┌──

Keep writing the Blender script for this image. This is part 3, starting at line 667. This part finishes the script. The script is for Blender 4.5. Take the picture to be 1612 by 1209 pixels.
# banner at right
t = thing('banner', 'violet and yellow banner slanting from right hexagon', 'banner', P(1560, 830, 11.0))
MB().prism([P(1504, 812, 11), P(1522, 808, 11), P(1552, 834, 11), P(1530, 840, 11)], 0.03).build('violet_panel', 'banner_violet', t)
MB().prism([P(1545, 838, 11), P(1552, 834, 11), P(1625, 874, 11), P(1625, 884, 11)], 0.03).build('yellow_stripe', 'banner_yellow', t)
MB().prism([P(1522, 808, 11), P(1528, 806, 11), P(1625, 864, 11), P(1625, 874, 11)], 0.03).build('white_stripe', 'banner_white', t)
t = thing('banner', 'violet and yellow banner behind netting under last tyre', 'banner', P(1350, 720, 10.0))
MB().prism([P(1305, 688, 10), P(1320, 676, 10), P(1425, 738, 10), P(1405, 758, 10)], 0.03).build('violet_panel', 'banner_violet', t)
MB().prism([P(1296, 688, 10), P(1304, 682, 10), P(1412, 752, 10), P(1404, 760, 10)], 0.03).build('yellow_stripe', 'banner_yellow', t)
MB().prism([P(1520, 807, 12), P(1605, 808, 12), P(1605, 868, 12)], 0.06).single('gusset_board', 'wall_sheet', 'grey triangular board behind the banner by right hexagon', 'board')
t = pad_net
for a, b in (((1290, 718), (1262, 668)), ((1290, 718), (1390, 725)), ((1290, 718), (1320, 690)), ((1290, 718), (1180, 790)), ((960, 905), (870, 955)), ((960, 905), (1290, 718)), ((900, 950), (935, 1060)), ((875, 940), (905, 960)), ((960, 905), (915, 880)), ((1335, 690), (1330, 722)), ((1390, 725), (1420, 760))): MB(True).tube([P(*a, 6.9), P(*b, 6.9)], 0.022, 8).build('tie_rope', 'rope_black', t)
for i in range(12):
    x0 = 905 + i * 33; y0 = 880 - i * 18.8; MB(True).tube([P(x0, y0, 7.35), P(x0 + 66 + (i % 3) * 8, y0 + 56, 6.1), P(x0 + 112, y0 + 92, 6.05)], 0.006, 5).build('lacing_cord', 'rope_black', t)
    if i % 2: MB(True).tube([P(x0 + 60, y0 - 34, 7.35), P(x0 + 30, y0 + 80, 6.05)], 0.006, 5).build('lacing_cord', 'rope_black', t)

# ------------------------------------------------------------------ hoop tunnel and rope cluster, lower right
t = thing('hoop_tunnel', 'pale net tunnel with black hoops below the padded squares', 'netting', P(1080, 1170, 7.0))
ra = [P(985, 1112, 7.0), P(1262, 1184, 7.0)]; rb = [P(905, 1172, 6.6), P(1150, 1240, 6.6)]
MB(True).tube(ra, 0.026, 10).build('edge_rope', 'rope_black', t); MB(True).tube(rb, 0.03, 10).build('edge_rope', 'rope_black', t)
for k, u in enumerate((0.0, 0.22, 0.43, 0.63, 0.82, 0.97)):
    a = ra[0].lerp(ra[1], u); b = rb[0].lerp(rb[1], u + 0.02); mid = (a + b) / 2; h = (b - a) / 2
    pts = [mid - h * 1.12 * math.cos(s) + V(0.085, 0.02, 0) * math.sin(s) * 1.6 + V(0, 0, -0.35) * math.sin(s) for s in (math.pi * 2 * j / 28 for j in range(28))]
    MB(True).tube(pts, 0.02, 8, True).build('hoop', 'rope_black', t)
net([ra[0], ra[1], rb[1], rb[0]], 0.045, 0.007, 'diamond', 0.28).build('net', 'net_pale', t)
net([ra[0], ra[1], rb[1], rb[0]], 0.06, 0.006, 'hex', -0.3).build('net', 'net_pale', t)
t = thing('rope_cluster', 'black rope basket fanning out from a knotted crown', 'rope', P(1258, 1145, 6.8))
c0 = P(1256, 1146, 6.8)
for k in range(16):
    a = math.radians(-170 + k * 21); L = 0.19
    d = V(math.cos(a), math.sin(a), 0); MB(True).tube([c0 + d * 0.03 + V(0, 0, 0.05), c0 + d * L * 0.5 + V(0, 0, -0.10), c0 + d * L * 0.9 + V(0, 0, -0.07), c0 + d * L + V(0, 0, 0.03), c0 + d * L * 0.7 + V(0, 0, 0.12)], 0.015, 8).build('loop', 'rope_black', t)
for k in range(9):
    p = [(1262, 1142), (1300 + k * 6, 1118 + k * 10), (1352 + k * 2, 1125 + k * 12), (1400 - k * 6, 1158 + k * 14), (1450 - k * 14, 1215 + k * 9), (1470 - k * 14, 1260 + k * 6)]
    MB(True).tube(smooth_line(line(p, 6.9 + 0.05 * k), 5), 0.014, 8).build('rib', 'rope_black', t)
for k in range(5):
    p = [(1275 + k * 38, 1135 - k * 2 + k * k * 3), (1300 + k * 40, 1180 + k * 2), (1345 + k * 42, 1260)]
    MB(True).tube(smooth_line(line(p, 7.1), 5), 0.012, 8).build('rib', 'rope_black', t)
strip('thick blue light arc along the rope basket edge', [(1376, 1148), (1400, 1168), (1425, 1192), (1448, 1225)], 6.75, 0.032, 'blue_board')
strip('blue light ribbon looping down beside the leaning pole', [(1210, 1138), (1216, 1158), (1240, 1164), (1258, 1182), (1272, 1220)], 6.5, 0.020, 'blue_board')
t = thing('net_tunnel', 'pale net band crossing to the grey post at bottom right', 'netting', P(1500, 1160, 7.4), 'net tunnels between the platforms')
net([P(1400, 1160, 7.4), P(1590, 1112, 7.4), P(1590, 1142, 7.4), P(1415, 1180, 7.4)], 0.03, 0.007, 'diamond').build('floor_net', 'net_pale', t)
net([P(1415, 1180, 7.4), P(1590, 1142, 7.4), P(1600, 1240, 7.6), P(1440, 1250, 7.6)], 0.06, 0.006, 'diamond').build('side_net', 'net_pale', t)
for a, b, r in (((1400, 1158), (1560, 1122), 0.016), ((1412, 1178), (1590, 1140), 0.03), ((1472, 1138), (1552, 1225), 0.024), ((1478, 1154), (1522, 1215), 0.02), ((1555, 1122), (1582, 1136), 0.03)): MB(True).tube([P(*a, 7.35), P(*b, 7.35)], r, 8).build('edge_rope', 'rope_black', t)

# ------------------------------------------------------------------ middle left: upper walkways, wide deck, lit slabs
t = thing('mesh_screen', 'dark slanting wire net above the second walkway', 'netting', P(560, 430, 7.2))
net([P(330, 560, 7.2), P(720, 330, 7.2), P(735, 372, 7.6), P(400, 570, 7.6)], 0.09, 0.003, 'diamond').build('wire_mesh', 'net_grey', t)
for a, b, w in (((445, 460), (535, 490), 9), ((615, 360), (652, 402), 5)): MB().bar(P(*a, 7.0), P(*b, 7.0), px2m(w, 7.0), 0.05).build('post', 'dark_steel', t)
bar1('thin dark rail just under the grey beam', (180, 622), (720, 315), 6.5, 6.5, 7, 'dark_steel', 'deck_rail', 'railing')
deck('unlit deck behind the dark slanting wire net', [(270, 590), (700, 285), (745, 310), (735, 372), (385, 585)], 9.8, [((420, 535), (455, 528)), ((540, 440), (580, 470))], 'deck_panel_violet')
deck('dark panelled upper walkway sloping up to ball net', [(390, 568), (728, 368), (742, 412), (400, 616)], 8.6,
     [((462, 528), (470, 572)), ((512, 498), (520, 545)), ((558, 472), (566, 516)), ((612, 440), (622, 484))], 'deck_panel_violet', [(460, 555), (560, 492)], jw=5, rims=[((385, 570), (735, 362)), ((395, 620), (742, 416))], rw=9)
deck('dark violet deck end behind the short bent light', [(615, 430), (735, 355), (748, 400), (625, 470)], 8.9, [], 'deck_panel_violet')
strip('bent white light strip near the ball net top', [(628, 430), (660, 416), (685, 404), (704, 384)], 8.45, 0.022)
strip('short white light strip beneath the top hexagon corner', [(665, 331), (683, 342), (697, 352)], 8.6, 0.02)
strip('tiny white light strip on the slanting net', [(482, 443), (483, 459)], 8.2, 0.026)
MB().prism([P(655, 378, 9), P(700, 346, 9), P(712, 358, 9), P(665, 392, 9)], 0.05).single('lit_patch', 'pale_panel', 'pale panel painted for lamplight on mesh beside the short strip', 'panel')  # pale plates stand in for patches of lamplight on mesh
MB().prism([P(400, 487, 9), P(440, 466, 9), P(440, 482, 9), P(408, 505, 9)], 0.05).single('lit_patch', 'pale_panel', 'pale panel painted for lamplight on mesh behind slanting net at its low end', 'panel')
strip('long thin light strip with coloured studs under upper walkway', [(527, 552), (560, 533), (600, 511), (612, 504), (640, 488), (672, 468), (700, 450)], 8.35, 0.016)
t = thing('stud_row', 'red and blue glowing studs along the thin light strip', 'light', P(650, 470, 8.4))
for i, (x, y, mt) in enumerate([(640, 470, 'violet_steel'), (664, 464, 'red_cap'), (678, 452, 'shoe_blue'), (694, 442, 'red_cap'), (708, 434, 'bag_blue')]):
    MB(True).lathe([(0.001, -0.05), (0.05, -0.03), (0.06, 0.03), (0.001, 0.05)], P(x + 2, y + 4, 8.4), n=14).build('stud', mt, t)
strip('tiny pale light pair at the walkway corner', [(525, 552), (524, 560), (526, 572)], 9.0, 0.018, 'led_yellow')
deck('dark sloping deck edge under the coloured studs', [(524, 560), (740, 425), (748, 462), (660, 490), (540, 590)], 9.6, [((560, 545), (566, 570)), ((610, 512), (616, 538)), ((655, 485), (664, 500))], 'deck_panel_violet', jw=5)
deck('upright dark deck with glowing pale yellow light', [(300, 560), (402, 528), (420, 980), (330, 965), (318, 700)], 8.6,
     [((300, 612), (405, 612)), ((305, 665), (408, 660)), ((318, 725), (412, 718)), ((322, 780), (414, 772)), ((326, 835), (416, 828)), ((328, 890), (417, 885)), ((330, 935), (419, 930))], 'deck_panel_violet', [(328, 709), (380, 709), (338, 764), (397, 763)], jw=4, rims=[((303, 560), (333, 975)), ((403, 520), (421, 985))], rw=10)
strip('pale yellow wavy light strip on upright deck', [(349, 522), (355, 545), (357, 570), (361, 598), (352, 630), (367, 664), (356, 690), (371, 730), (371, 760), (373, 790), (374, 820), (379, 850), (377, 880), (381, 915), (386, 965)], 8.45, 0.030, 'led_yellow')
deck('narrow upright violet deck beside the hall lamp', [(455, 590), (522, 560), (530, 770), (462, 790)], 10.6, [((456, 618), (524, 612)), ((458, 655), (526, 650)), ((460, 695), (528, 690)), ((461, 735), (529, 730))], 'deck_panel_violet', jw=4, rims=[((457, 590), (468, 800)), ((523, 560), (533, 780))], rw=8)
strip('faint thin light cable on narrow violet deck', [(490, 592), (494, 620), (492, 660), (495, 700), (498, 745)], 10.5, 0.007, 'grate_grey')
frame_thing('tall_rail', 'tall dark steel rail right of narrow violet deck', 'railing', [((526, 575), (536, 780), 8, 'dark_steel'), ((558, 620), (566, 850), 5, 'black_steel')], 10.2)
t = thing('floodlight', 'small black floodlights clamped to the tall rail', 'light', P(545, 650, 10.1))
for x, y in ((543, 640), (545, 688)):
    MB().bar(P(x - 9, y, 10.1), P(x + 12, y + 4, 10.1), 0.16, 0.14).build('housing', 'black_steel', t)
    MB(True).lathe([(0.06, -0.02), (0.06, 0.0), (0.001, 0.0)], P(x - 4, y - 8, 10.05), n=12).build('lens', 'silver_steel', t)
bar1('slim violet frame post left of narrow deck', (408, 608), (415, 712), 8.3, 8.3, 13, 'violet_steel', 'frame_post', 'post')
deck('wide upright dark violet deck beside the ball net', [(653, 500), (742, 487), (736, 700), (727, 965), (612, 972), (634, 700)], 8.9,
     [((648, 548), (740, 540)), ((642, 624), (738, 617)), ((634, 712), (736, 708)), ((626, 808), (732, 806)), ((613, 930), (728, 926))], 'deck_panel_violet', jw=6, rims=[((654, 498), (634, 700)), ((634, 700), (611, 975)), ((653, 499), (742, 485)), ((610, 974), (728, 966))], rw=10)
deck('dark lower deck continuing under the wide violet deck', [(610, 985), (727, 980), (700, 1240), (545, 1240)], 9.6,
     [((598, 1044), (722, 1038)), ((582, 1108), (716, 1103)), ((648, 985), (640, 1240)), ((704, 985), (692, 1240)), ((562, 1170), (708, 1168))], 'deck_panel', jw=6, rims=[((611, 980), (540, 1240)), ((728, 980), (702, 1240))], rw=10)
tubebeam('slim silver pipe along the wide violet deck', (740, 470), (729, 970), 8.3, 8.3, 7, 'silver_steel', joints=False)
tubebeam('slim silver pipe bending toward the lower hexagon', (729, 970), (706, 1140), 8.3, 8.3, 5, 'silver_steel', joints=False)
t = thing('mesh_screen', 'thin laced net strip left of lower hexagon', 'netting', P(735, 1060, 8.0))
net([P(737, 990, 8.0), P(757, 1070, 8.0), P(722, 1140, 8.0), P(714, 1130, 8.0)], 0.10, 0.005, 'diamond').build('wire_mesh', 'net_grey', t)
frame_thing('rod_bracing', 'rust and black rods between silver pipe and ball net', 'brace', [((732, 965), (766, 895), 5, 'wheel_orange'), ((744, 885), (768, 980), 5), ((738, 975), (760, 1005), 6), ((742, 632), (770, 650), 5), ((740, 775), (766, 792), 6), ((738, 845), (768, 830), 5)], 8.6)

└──

| Short task |
Everything from the first line through the line containing "if i % 2: MB(True).tube([P(x0" should be quoted exactly, and nothing beyond it.

| Solved exercise |
Keep writing the Blender script for this image. This is part 3, starting at line 667. This part finishes the script. The script is for Blender 4.5. Take the picture to be 1612 by 1209 pixels.
# banner at right
t = thing('banner', 'violet and yellow banner slanting from right hexagon', 'banner', P(1560, 830, 11.0))
MB().prism([P(1504, 812, 11), P(1522, 808, 11), P(1552, 834, 11), P(1530, 840, 11)], 0.03).build('violet_panel', 'banner_violet', t)
MB().prism([P(1545, 838, 11), P(1552, 834, 11), P(1625, 874, 11), P(1625, 884, 11)], 0.03).build('yellow_stripe', 'banner_yellow', t)
MB().prism([P(1522, 808, 11), P(1528, 806, 11), P(1625, 864, 11), P(1625, 874, 11)], 0.03).build('white_stripe', 'banner_white', t)
t = thing('banner', 'violet and yellow banner behind netting under last tyre', 'banner', P(1350, 720, 10.0))
MB().prism([P(1305, 688, 10), P(1320, 676, 10), P(1425, 738, 10), P(1405, 758, 10)], 0.03).build('violet_panel', 'banner_violet', t)
MB().prism([P(1296, 688, 10), P(1304, 682, 10), P(1412, 752, 10), P(1404, 760, 10)], 0.03).build('yellow_stripe', 'banner_yellow', t)
MB().prism([P(1520, 807, 12), P(1605, 808, 12), P(1605, 868, 12)], 0.06).single('gusset_board', 'wall_sheet', 'grey triangular board behind the banner by right hexagon', 'board')
t = pad_net
for a, b in (((1290, 718), (1262, 668)), ((1290, 718), (1390, 725)), ((1290, 718), (1320, 690)), ((1290, 718), (1180, 790)), ((960, 905), (870, 955)), ((960, 905), (1290, 718)), ((900, 950), (935, 1060)), ((875, 940), (905, 960)), ((960, 905), (915, 880)), ((1335, 690), (1330, 722)), ((1390, 725), (1420, 760))): MB(True).tube([P(*a, 6.9), P(*b, 6.9)], 0.022, 8).build('tie_rope', 'rope_black', t)
for i in range(12):
    x0 = 905 + i * 33; y0 = 880 - i * 18.8; MB(True).tube([P(x0, y0, 7.35), P(x0 + 66 + (i % 3) * 8, y0 + 56, 6.1), P(x0 + 112, y0 + 92, 6.05)], 0.006, 5).build('lacing_cord', 'rope_black', t)
    if i % 2: MB(True).tube([P(x0 + 60, y0 - 34, 7.35), P(x0 + 30, y0 + 80, 6.05)], 0.006, 5).build('lacing_cord', 'rope_black', t)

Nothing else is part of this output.